Hungarian lawmakers comfortably re-elected ruling Fidesz party veteran Janos Ader as President for another five years on Monday, a sign of Prime Minister Viktor Orban's firm grip on power just over a year before a parliamentary election.

The 57-year-old Ader, a lawyer and long-time member of Orban's Fidesz party, has been a strong ally of Orban since being elected for the largely ceremonial role in 2012.

Lawmakers voted 131 in favor of extending Ader's term in a second round run-off after he failed to garner the required two-thirds majority in the first round. Leftist opposition candidate Laszlo Majtenyi, an Orban critic, received 39 votes.

"In little over a year you will all face a test.
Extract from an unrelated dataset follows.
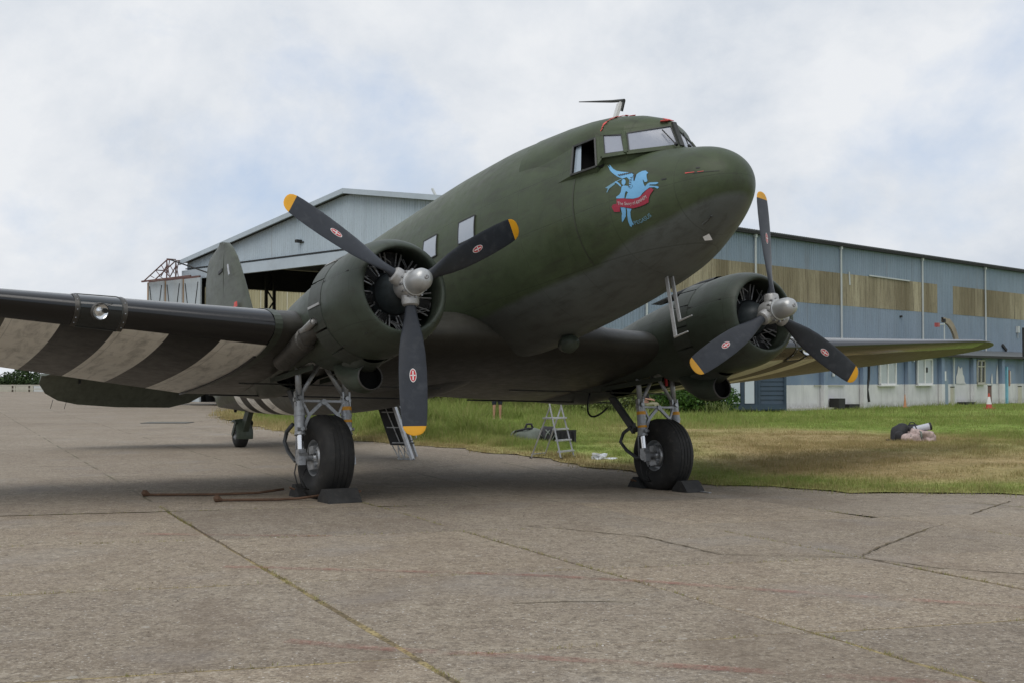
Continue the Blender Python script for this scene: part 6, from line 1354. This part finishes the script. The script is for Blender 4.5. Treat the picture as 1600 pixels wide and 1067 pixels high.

The noise of political debates will amplify over the coming months," Ader told parliament before the vote, telling lawmakers to put Hungary's interests first instead of political bickering.

Ader, a reserved career politician with a trademark moustache and a penchant for angling, had provided Orban with a solid backing for his political program apart from occasional road bumps at the most controversial reforms.

He had vetoed bills on mandatory voter registration and a proposal to hide nearly a billion euros of central bank funds from public scrutiny, dealing a blow to Orban ally Gyorgy Matolcsy, the Governor of the National Bank.

"The president's powers are rather limited and Ader is not expected to challenge the overall policy course of Fidesz," said Andrius Tursa at think tank Teneo Intelligence. "As such, re-election of the incumbent will signal continued Fidesz dominance."

Orban's Fidesz enjoys a comfortable lead in opinion polls, with the Socialist party and nationalist Jobbik vying for the post of Orban's main challenger at a parliamentary election due in April 2018.

But many people are undecided, and, in a sign of lurking discontent with Orban' go-it-alone style, an upstart political movement has torpedoed his effort for Budapest to host the 2024 Olympic Games.

A core element of Orban's agenda to maintain support has been a tough stance on migration, and he is expected to stick to his policies.

Last week Hungary passed a law to detain migrants in camps on its border, a step which the United Nations said violates European Union law.

"In order to distract public attention from pressing domestic problems, such as widespread corruption and the lack of structural reforms, Fidesz will continue to focus its rhetoric on external threats," Tursa said.